C’est quand même surprenant de tomber sur des musiciens qui jouent de la musique traditionnelle dans n’importe quel pub en Irlande…

C’est vrai que cela a pris de l’ampleur depuis des années maintenant. C’est vraiment émouvant de voir tant de jeunes jouer de la musique traditionnelle. Même s’ils évoluent vers autre chose par la suite, de plus en plus commencent leur apprentissage par la musique traditionnelle. Ce qui n’était pas le cas quand j’avais leur âge! A mon époque à l’école, c’était un peu la honte de jouer ce genre de musique : nous étions seulement deux ou trois dans toute l’école. Je me cachais ! La révolution musicale a commencé dans les années 1950 jusqu’aux années 1970 avec l’émergence de nombreux groupes. Une tendance peut-être plus commerciale dans les années 90 est apparue avec le succès de Riverdance par exemple. La musique traditionnelle est devenue au fil du temps un aspect dominant de la culture Irlandaise.

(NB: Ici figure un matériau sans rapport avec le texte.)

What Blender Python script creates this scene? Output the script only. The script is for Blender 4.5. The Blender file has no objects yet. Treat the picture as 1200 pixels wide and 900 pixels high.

Vous êtes très actif en dehors de The Gloaming…

En effet. L’an passé, j’ai formé un string quartet à Brooklyn qui se met tout doucement en place. Cela m’amuse et me permet de rester occupé. Mais tous les autres musiciens du groupe ont leurs propres projets avec d’autres musiciens. C’est très positif, car lorsque l’on se réunit pour travailler sur The Gloaming, on est très enthousiastes. Pour nous, c’est un scénario idéal car cela nous permet de maximiser notre potentiel créatif. On ne peut pas compter que sur un seul projet : cela met une pression trop forte que nous voulons éviter.